Wednesday, December 12, 2018

Five Women Artist

Five women

  1. Lucy R. Lippard

Contemporary art criticism has its iconic names and Lippard ranks high among them. After receiving her BA from Smith College and her MA from New York University, Lippard went on to become an important part of modern art as a critic and curator. As one of the founders of the nonprofit Printed Matter, Inc. in 1976—an idea that was born at her Tribeca loft while chatting with Sol LeWitt—Lippard widened the conversation surrounding artists’ books. She cofounded the Art Workers’ Coalition in 1969 and has published more than 20 books.
Lucy R. Lippard

With Six Years: Dematerialization of the Art Object from 1966 to 1972 (1968), Lippard became one of the foremost scholars on Conceptualism—but she’s a consistently important voice in more than just one art genre. She has long been a champion of feminist art, and in 2015 she won the College Art Association’s Distinguished Lifetime Achievement Award for her writing

  1. Kellie Jones

Columbia associate professor Jones has been influential in bringing many black, African-American, and African diasporic artists who have been overlooked into mainstream art conversations.

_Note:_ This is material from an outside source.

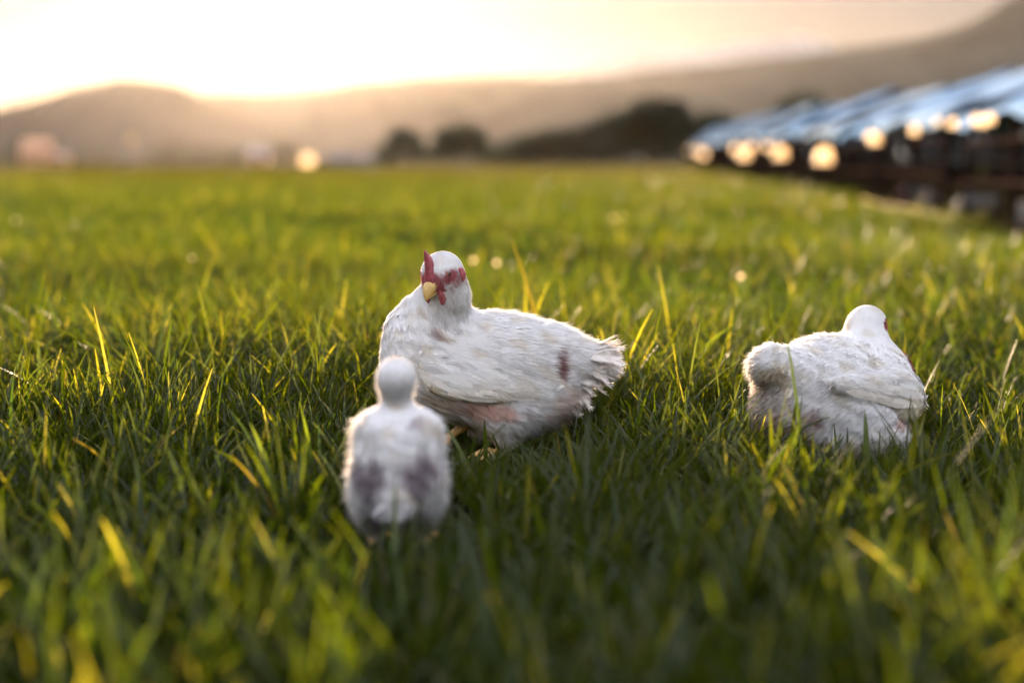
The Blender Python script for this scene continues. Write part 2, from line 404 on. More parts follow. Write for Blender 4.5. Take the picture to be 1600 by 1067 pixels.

An alumnus of Amherst and Yale, Jones was the inaugural recipient of the David C. Driskell Award in African American Art and Art History from the High Museum Art; and she became a MacArthur Fellow in 2016. Her numerous contributions to art history span curatorial work and writing; a highlight among these is the important show “Now Dig This! Art and Black Los Angeles, 1960–1980,” which was shown at the Hammer Museum and MoMA PS1 in 2011 and 2012. In a video for the MacArthur Foundation, Jones makes her mission clear: “I think it’s really important to the field of art history to finally be able to acknowledge that there are art histories that are global, and that art history isn’t just written in Europe.”

  1. Hayden Herrera

An art historian’s job, in the most basic and purest sense, is to find artifacts, documents, and stories that shed more light on a specific person or art genre—and Herrera excels at this. With her widely acclaimed 1983 book Frida: A Biography of Frida Kahlo, Herrera cemented her place as a foremost scholar on Kahlo’s life and work. The biography went on to inspire the 2002 film starring Salma Hayek and Alfred Molina, and is still an important resource for learning about Kahlo’s artmaking, romances, and health issues, among other topics. Herrera has also published biographies on artists like Arshile Gorky and Joan Snyder; She has lectured widely, curated several exhibitions of art, taught Latin American art at New York University, and has been awarded a Guggenheim Fellowship.


  1. Deborah Willis

As an artist and art historian, Willis focuses primarily on photography as both an art practice and a subject of study. It’s a deeply personal topic for Willis. In a 2013 New York Times article on her show “Framing Beauty,” the artist recalls the exact moment she first saw black people in photographs. (It was in The Sweet Flypaper of Life, a book first published in 1955 with photography by Roy DeCarava and text by Langston Hughes.) That moment made a lasting impact on Willis, who has contributed her own thoughts on black visibility and photography to the art-historical canon.

Willis is also a quilter, also incorporating photographic images into her pieces. Daddy's Ties: The Tie Quilt II from 1992 (27 x 34"), for example, is a fabric collage with added button, tie clips, and pins forming "a supple, irregularly shaped memorial." The work references multiple generations and genders, as it elicits memories of fathers teaching their sons, boys maturing into adult clothes and rituals, and women adjusting their husbands' knots.


  1. Linda Nochlin

Nochlin’s iconic essay “Why Have There Been No Great Women Artists?” Originally published in 1971, it continues to inspire many critics, artists, and art historians to take a more incisive look at how the art world continually excludes female artists. Nochlin argued that significant societal barriers have prevented women from pursuing art, including restrictions on educating women in art academies and "the entire romantic, elitist, individual-glorifying, and monograph-producing substructure upon which the profession of art history is based ".

Her critical work has also sparked important conversations in the genres of Realism and contemporary painting and sculpture. In 2007, Nochlin co-curated the Brooklyn Museum exhibition “Global Feminisms,” the inaugural show for the Elizabeth A. Sackler Center for Feminist Art.